3 replies on “Quote from 2nd chapter”
This is so true that even racialist Christians like Brad Griffin, the American editor of Occidental Dissent, and many other racialists like him, instinctively repudiate National Socialism.
> “…any regime based, as the National Socialist regime was, on the denial of the intrinsic worth of every man, is the antithesis of a Christian social order.”
This sounds harsh, although it has to be kept in mind that Hitlerians were rather socialist for the ethnic-popular comrades. (The following is a passage from Volker Ullrich’s 2020 biography of Hitler.)

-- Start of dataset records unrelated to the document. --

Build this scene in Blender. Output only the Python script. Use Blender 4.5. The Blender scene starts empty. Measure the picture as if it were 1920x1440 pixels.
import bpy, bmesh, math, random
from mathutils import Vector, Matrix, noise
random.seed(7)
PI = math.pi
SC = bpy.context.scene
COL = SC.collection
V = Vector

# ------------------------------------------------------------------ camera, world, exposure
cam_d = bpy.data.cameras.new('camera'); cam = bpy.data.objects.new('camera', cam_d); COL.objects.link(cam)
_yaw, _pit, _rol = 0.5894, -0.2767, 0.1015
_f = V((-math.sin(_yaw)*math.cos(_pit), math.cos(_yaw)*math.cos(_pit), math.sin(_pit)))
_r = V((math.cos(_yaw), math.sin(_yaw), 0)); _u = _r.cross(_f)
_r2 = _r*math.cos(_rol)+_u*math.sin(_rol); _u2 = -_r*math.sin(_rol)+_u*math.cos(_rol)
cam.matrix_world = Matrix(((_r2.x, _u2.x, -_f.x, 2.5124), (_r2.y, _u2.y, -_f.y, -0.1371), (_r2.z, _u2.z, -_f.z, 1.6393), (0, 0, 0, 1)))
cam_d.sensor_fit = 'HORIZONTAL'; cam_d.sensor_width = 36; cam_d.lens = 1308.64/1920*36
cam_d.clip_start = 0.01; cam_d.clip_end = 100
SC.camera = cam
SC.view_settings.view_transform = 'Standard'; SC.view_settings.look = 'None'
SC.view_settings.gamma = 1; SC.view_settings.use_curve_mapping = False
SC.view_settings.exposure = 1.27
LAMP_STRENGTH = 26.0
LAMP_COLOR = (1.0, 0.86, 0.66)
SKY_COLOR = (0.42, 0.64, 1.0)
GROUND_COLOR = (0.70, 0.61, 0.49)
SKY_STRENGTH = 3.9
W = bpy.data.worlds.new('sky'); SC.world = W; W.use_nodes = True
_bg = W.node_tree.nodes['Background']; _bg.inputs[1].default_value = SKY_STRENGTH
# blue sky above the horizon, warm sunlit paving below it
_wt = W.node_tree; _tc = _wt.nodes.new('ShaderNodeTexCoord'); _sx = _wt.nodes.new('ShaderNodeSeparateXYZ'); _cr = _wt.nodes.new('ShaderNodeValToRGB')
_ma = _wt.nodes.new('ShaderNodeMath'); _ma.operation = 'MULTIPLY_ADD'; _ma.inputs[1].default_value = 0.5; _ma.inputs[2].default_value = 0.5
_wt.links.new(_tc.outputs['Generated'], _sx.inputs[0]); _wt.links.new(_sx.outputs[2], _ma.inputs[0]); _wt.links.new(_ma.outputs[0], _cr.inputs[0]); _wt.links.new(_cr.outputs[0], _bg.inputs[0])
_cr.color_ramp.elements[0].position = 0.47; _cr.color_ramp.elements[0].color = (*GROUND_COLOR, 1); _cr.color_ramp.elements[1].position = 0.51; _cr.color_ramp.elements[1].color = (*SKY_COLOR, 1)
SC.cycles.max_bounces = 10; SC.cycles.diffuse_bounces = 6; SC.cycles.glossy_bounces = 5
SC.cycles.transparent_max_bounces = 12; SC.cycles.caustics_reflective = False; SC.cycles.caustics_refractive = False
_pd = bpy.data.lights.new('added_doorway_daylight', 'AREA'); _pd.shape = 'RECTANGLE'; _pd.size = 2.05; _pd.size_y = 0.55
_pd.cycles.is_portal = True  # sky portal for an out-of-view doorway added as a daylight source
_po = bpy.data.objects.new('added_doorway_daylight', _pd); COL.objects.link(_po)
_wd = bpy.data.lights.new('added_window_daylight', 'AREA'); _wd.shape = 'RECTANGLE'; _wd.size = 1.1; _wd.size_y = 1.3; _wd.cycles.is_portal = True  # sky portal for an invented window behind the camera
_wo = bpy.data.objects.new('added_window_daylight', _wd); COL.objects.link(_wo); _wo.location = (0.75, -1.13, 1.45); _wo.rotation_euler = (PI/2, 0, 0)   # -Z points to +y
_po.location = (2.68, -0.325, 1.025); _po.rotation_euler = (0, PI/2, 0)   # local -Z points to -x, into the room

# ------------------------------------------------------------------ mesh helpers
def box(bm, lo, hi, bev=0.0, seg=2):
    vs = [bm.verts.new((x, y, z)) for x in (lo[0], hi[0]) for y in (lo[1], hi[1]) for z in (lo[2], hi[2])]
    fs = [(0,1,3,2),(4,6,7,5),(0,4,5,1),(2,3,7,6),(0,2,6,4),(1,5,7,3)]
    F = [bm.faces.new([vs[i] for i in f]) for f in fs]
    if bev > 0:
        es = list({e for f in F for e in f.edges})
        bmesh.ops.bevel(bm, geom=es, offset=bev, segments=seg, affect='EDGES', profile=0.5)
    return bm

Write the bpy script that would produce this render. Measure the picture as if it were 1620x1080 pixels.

> Unlike in the First World War, when the German government had failed to provide adequately for soldiers’ families so that many had suffered through bitter privation, the soldiers in the Second World War were to have no concerns about the welfare of their loved ones. The Family Support Law of July 1940 defined such provisions as ‘a duty of honour to be fulfilled by the state’. Assistance was so generous that soldiers’ wives commonly received more than 85 per cent of what their husbands had earned in civilian life. Considering that the state paid the soldiers’ wages too, and fed and housed them, many families were better off than before the war. Under these circumstances, the soldiers’ wives often had no incentive to work in arms factories, for instance, since whatever they were paid was deducted from their state support. A comparison with other countries illustrates how good German soldiers’ families had it: they retained on average almost 73 per cent of their peacetime income compared to 38.1 per cent in Britain and 36.7 per cent in the United States.
> In addition, the regime devoted special attention to taking care of the relatives of those killed. ‘All our affection, love and care go out to them,’ Hitler declared in a speech on 30 January 1941. Local N[S] Party leaders were instructed to personally break the news of the death of a husband or son to the wife or mother and to support the bereaved in their grief. As was the case with family support payments, compensation for the victims of war was generous and doled out in non-bureaucratic fashion. After the reform of the Wehrmacht Care and Provision Law in 1942, pensions paid to the bereaved were no longer calculated according to military rank alone, but also on the basis of the deceased’s civilian employment. That meant that war widows had decidedly more money in their pockets.
At first, Her Hitler understood that it wasn’t the time to show his true character to the masses so he left Judeo Christianity alone for a while.
Is that the same attitude we should have towards white women who are still christian? A lot of them are young, virgin and relatively uncorrupted, at least by modern degenerate trends.